Karlheinz Stockhausen

Aus der Laudatio von Wolfgang Rihm:

Stockhausens Komponieren hat die Arbeit mit Formeln, Gestaltableitungen und verschiedenen Vollkommenheitsgraden erstmals einsehbar werden lassen. Es gab in der Geschichte auch schon Komponisten, die mit ähnlichen Problemen umgingen (Beethoven — Wagner — Schönberg), die aber das Ergebnis wieder einer Un-einsehbarkeit überantworteten. Es steht hier nicht zur Diskussion, wie man sich persönlich entscheidet — wo man Kunst ansetzen läßt: im Verborgenen, im Offenen (das können wir jetzt nicht entscheiden) -, aber ich kenne keine Musik heute, die so sehr wie die Stockhausens einsehbar klar gefaßt ist in Gestalten, deren Voraussetzung und Umformung bis hin zur Dekomposition.

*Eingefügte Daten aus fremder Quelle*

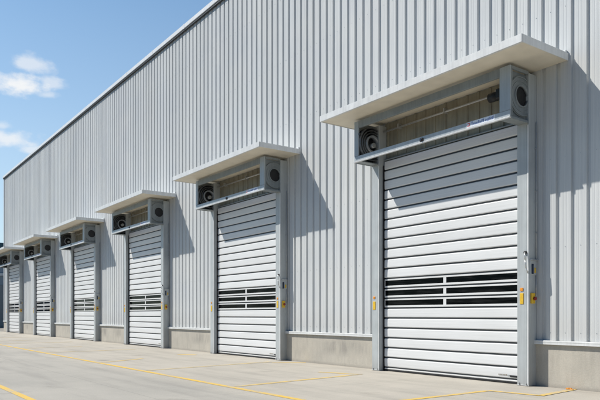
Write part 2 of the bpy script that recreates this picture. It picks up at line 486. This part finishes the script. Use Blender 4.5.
    b.box(2.085, 2.145, -.292, -.248, 2.505, 2.55, M['black'], .01)
    b.build('pull_handle', root)
    # conduit down the outer side
    b = MB()
    b.tube([(2.196, -.045, 2.1), (2.196, -.045, 1.7)], .010, M['steel'], 8); b.tube([(2.196, -.045, 2.4), (2.196, -.045, 5.0)], .010, M['post'], 8)
    for z in (2.9, 3.7, 4.5): b.box(2.178, 2.208, -.065, -.025, z - .012, z + .012, M['steel'])
    b.build('conduit', root)
    # --- spiral hood
    zb, zt, yf = 4.95, 5.93, -.82
    b = MB(); h, hb = M['hood'], M['hood_beam']
    b.box(1.945, 2.18, yf, yf + .035, zb + .155, zt, M['hood_front'], .006)         # right front panel
    b.box(2.145, 2.18, yf + .036, -.252, zt - .06, zt, h, .004)
    b.box(2.145, 2.18, yf + .036, -.252, zb + .001, zb + .05, h, .004)
    b.box(2.145, 2.18, yf + .036, yf + .075, zb + .051, zt - .061, h, .004)
    b.box(2.10, 2.112, yf + .036, -.252, zb + .051, zt - .061, h)      # recessed side sheet
    b.box(1.945, 1.957, yf + .036, -.01, zb + .051, zt - .061, h)      # inner sheet
    b.box(1.945, 2.144, yf + .036, -.252, zb + .012, zb + .03, h)
    b.build('hood_end_box', root)
    b = MB()
    b.box(-2.18, -2.03, yf, yf + .035, zb + .155, zt, M['hood_front'], .006)        # left front panel
    b.box(-2.18, -2.155, yf + .036, -.01, zb + .001, zt, h, .004)
    b.box(-2.154, -1.98, -.10, -.01, zb + .05, zt - .01, M['gap'])
    b.box(-2.154, -1.96, yf + .036, -.252, zb + .012, zb + .03, h)
    b.build('hood_end_box', root)
    b = MB(); b.box(-2.029, 1.944, yf + .003, yf + .06, zt - .165, zt - .002, h, .005); b.build('top_beam', root)
    b = MB()
    b.box(-2.18, 2.18, yf - .004, yf + .03, zb + .043, zb + .152, hb, .006)
    b.box(-2.19, 2.185, yf - .014, yf + .03, zb + .008, zb + .042, M['lip'], .005)
    bb = b.build('bottom_beam', root)
    # logo sticker: pale plate, small red mark, blue lettering too small to read
    b = MB()
    f0 = yf - .004
    b.box(1.19, 1.845, f0 - .004, f0 + .002, zb + .046, zb + .150, M['white_sticker'])
    zc = zb + .098
    b.box(1.205, 1.265, f0 - .0052, f0 - .0042, zc - .032, zc + .034, M['red_ink'])
    b.box(1.206, 1.248, f0 - .006, f0 - .0053, zc - .014, zc + .014, M['white_sticker'])
    x = 1.29
    hts = [(.046, .030), (0, .02), (0, .02), (0, .02), (.03, .016), (0, .02), (.03, .014), (.03, .012), (-1, .02), (0, .022), (-.02, .02), (.03, .018), (0, .02), (.03, .016)]
    for e, wd in hts:
        if e == -1: x += wd; continue
        z0 = zc - .026 + min(e, 0) * .6; z1 = zc + .012 + max(e, 0) * .7
        sk = .006
        for ax in (0, wd):
            b.quad([(x + ax, f0 - .0055, z0), (x + ax + .009, f0 - .0055, z0), (x + ax + .009 + sk, f0 - .0055, z1), (x + ax + sk, f0 - .0055, z1)], M['blue_ink'])
        zz = z1 - .009 if random.random() < .6 else z0
        b.quad([(x + .009, f0 - .0052, zz), (x + wd, f0 - .0052, zz), (x + wd, f0 - .0052, zz + .009), (x + .009, f0 - .0052, zz + .009)], M['blue_ink'])
        x += wd + .021
    b.build('logo_sign', bb)
    b = MB(); b.box(-.05, .05, yf - .03, yf + .001, zb + .05, zb + .115, M['black'], .01); b.cyl((0, yf - .035, zb + .082), (0, 1, 0), .02, .02, M['screen'], 14); b.build('motion_sensor', bb)
    # added dark ribbed sheet: deep shade on the bare cladding, put into colour
    b = MB(); pts = [(-1.97, -.014)]
    x = -1.90
    while x < 1.90:
        pts += [(x, -.014), (x + .012, -.034), (x + .05, -.034), (x + .062, -.014)]; x += .30
    pts.append((1.94, -.014))
    for (xa, ya), (xc, yc) in zip(pts[:-1], pts[1:]): b.quad([(xa, ya, 5.022), (xc, yc, 5.022), (xc, yc, 5.972), (xa, ya, 5.972)], M['back'])
    b.build('shade_sheet', root)
    # --- spiral tracks
    c = (0, -.41, 5.43)
    b = MB()   # left end, seen through the open hood
    b.ring((-2.153, c[1], c[2]), .0, .40, .002, .03, M['track'])
    for r in (.39, .33, .27):
        b.ring((-2.153, c[1], c[2]), r - .026, r - .008, .03, .175, M['track'])
        b.ring((-2.153, c[1], c[2]), r - .007, r, .03, .182, M['track_edge'])
    b.ring((-2.153, c[1], c[2]), .17, .205, .03, .20, M['track_light'])
    b.ring((-2.153, c[1], c[2]), .0, .168, .03, .05, M['black'])  # black disc stands in for the dark centre hole
    b.cyl((-2.153 + .12, c[1] + .02, c[2] - .03), (1, 0, 0), .06, .17, M['steel'], 20)
    for k in range(3):
        a = .6 + k * 2.1
        b.box(-2.12, -1.985, c[1] + .43 * math.cos(a) - .02, c[1] + .43 * math.cos(a) + .02, c[2] + .43 * math.sin(a) - .02, c[2] + .43 * math.sin(a) + .02, M['track'])
    b.build('spiral_track', root)
    b = MB()   # right end, outer face
    b.ring((2.112, -.43, c[2]), .19, .375, .0, .030, M['hood'])
    b.ring((2.112, -.43, c[2]), .345, .365, .03, .046, M['hood'])
    b.ring((2.112, -.43, c[2]), .275, .288, .03, .038, M['hood'])
    b.ring((2.112, -.43, c[2]), .185, .205, .0, .056, M['hood'])
    b.ring((2.112, -.43, c[2]), .0, .184, .001, .004, M['black'])  # black disc painted in as the darkness inside the hole
    b.build('spiral_cover', root)
    # drive shaft and motor
    b = MB(); b.cyl((-.05, -.115, 5.75), (1, 0, 0), .022, 3.9, M['steel'], 14)
    for x in (-1.4, 0, 1.35): b.box(x - .015, x + .015, -.15, -.006, 5.72, 5.83, M['steel'])
    b.build('drive_shaft', root)
    b = MB(); b.box(1.62, 1.94, -.52, -.28, 5.50, 5.70, M['black'], .02); b.cyl((1.52, -.40, 5.60), (1, 0, 0), .09, .22, M['black'], 20); b.cyl((1.40, -.40, 5.60), (1, 0, 0), .06, .03, M['gap'], 16)
    b.build('motor', root)
    return root

def make_canopy():
    root = empty('canopy', (X0, 0, 0), '', 'canopy', 'canopies over the doors')
    xa, xb, yf, z0, z1 = -2.765, 2.838, -1.407, 5.975, 6.115
    b = MB(); b.box(xa + .02, xb - .02, yf + .02, .03, z0 + .03, z1 - .012, M['trim']); b.build('deck', root)
    b = MB(); b.box(xa + .022, xb - .022, yf + .022, -.004, z0 + .012, z0 + .028, M['soffit']); b.build('soffit', root)
    b = MB()
    b.box(xa, xb, yf, yf + .018, z0, z1, M['trim'], .003)
    b.box(xa, xa + .018, yf + .0185, -.003, z0, z1, M['trim'], .003)
    b.box(xb - .018, xb, yf + .0185, -.003, z0, z1, M['trim'], .003)
    b.box(xa, xb, yf + .0185, yf + .05, z0, z0 + .01, M['trim'])
    b.build('fascia', root)
    b = MB(); b.box(xa + .03, xb - .03, -.05, -.004, z1 - .011, z1 + .06, M['trim'], .004); b.build('wall_flashing', root)
    return root

door_labels = [
    'nearest and largest white slatted roller door, with blue logo sticker on its hood',
    'second slatted roller door from the right, between the nearest door and the middle one',
    'third slatted roller door from the right, left of the second one',
    'fourth slatted roller door from the right, two doors before the small far pair',
    'small far slatted roller door, next to last before the end of the wall',
    'farthest and smallest slatted roller door, at the far left end of the wall']
can_labels = [
    'nearest and largest flat white canopy with cream underside, over the nearest roller door',
    'flat canopy with cream underside over the second roller door from the right',
    'flat canopy with cream underside over the third roller door from the right',
    'flat canopy over the fourth roller door from the right, well left of centre',
    'small far canopy over the next to last roller door',
    'farthest canopy, cut by the left edge of the photo, over the last roller door']
d0 = make_door(); c0 = make_canopy()
for i in range(6):
    d = d0 if i == 0 else copy_tree(d0)
    c = c0 if i == 0 else copy_tree(c0)
    d['kind'] = 'thing'
    d.location = (X0 - P * i, 0, 0); c.location = (X0 - P * i, 0, 0)
    d['label'] = door_labels[i]; c['label'] = can_labels[i]

# ------------------------------------------------------------------ sky and sun
SKY_STR = .10
SIDE0, SIDE1 = (.265, .495, .70), (1.12, 1.42, 1.46)
HAZE = (6.7, 7.5, 8.3)
CLOUD = (9.0, 9.2, 9.4)
sun_to = Vector((-1.13, -1.0, 1.64)).normalized()      # towards the sun
el = math.asin(sun_to.z)
W = bpy.data.worlds.new('World'); S.world = W; W.use_nodes = True
nt = W.node_tree; nt.nodes.clear()
out = N(nt, 'ShaderNodeOutputWorld'); bg = N(nt, 'ShaderNodeBackground')
sky = N(nt, 'ShaderNodeTexSky', sky_type='NISHITA'); sky.sun_disc = False
sky.sun_elevation = el; sky.sun_rotation = math.atan2(sun_to.x, sun_to.y)
sky.altitude = 0; sky.air_density = 1.0; sky.dust_density = .3; sky.ozone_density = 1.8
tc = N(nt, 'ShaderNodeTexCoord'); dirv = tc.outputs['Generated']
def vdot(v):
    n = N(nt, 'ShaderNodeVectorMath', operation='DOT_PRODUCT'); nt.links.new(dirv, n.inputs[0]); n.inputs[1].default_value = v; return n.outputs['Value']
wp = N(nt, 'ShaderNodeMapping'); nt.links.new(dirv, wp.inputs[0]); wp.inputs['Scale'].default_value = (1, 1, 1.7)
nz = noise(nt, wp.outputs[0], 26, 7, .58); nzb = noise(nt, wp.outputs[0], 9, 4, .5)
nn = math_n(nt, 'ADD', math_n(nt, 'MULTIPLY', math_n(nt, 'SUBTRACT', nz, .5), 4.2), math_n(nt, 'MULTIPLY', math_n(nt, 'SUBTRACT', nzb, .5), 2.0))
# cumulus puffs: azimuth, elevation, half width, half height (degrees), density
blobs = [(167.0, 19.9, 2.3, .95, .62), (165.4, 18.6, 1.3, .6, .55), (168.2, 18.15, 3.2, 1.05, 1.0), (165.6, 17.7, 1.5, .45, .5),
         (168.7, 14.0, 2.4, 1.1, .8), (166.7, 13.3, 1.6, .5, .62), (169.3, 15.0, 1.4, .6, .5),
         (185, 16, 6, 1.8, .9), (200, 24, 8, 2.2, .9), (225, 17, 7, 2, .9), (262, 22, 9, 2.5, .9), (300, 18, 8, 2.4, .9), (340, 26, 9, 2.6, .9), (30, 30, 9, 2.6, .9), (110, 40, 8, 2.4, .8)]
dens = None
for az, e, su, sv, dn in blobs:
    a, e = R(az), R(e)
    cdir = Vector((math.cos(e) * math.cos(a), math.cos(e) * math.sin(a), math.sin(e)))
    t = Vector((-math.sin(a), math.cos(a), 0)); u = cdir.cross(t); u = -u if u.z < 0 else u
    U = math_n(nt, 'DIVIDE', vdot(t), math.sin(R(su)))
    Vv = vdot(u)
    V = math_n(nt, 'ADD', math_n(nt, 'DIVIDE', math_n(nt, 'MAXIMUM', Vv, 0), math.sin(R(sv))), math_n(nt, 'DIVIDE', math_n(nt, 'MAXIMUM', math_n(nt, 'MULTIPLY', Vv, -1), 0), math.sin(R(sv * .75))))
    rr = math_n(nt, 'SQRT', math_n(nt, 'ADD', math_n(nt, 'MULTIPLY', U, U), math_n(nt, 'MULTIPLY', V, V)))
    v = math_n(nt, 'ADD', math_n(nt, 'SUBTRACT', 1.05, rr), math_n(nt, 'MULTIPLY', nn, .55))
    v = math_n(nt, 'MULTIPLY', ramp(nt, v, [(-.0, 0.), (.95, 1.)], 'EASE'), math_n(nt, 'GREATER_THAN', vdot(cdir), 0))
    v = math_n(nt, 'MULTIPLY', v, dn)
    dens = v if dens is None else math_n(nt, 'MAXIMUM', dens, v)
# clear deep blue overhead and behind the yard, paler and hazier over the far end of the building
sep = N(nt, 'ShaderNodeSeparateXYZ'); nt.links.new(dirv, sep.inputs[0])
side = ramp(nt, math_n(nt, 'MULTIPLY_ADD', vdot(Vector((-.90, .38, .22)).normalized()), .5, .5), [(.45, SIDE0), (1., SIDE1)], 'EASE')
skyc = mix(nt, sky.outputs[0], side, 1., 'MULTIPLY')
haze = ramp(nt, sep.outputs[2], [(0., .75), (.16, .5), (.30, .26), (.48, .05)], 'LINEAR')
fa = ramp(nt, math_n(nt, 'MULTIPLY_ADD', vdot(Vector((-.90, .38, .22)).normalized()), .5, .5), [(.70, 0.), (.95, 1.)])
skyc = mix(nt, skyc, HAZE, math_n(nt, 'MULTIPLY', haze, fa))
col = mix(nt, skyc, CLOUD, dens)
nt.links.new(col, bg.inputs[0]); bg.inputs[1].default_value = SKY_STR
nt.links.new(bg.outputs[0], out.inputs[0])

L = bpy.data.lights.new('sun', 'SUN'); L.energy = 5.0; L.angle = R(.5); L.color = (1, .955, .885)
so = bpy.data.objects.new('sun', L); C.objects.link(so); so.rotation_euler = (-sun_to).to_track_quat('-Z', 'Y').to_euler(); so.location = (-30, -30, 40)

# ------------------------------------------------------------------ camera
cam = bpy.data.cameras.new('camera'); co = bpy.data.objects.new('camera', cam); C.objects.link(co)
cam.sensor_width = 36; cam.lens = 640.25 / 600 * 36; cam.shift_y = 114.77 / 600; cam.clip_end = 3000; cam.clip_start = .1
co.location = (0, -10.783, 1.35); co.rotation_euler = (R(90), 0, R(90 - 35.807))
S.camera = co
W.cycles.sampling_method = 'MANUAL'; W.cycles.sample_map_resolution = 512
S.view_settings.view_transform = 'Standard'; S.view_settings.look = 'None'; S.view_settings.exposure = 0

Wie etwas wird, wie etwas ist, wie etwas vergeht — ohne daß es lehrhaft vorgeführt würde, sondern indem an seinem Sein und Vergehen Teilhabe möglich ist -, das ist wohl kaum mit einer größeren Klarheit komponierbar, als sie Stockhausen zum Beispiel in der Komposition "Inori" erreicht hat. Die Parameter kommen nicht von außen auf die Musik zu, sondern sie kommen von selbst in Gang, sie bringen die Musik aus ihrem Innern hervor. Aus Rhythmus entsteht Klangfarbe, aus Klangfarbe Harmonik, bis die Gesamtgestalt im Einzelton präsent ist, aus dem sie erwuchs. Dieses Denken, diese gesteigerte Denkmöglichkeit, ist ohne die Entwicklung der elektronischen Musik nicht vorstellbar, wo die Komposition im Ton die Komposition mit Tönen bereichert, wenn nicht abgelöst hat. Stockhausens Pionierleistungen auf diesem Gebiet erlauben es heute schon, von der klassischen Periode der elektronischen Komposition zu sprechen.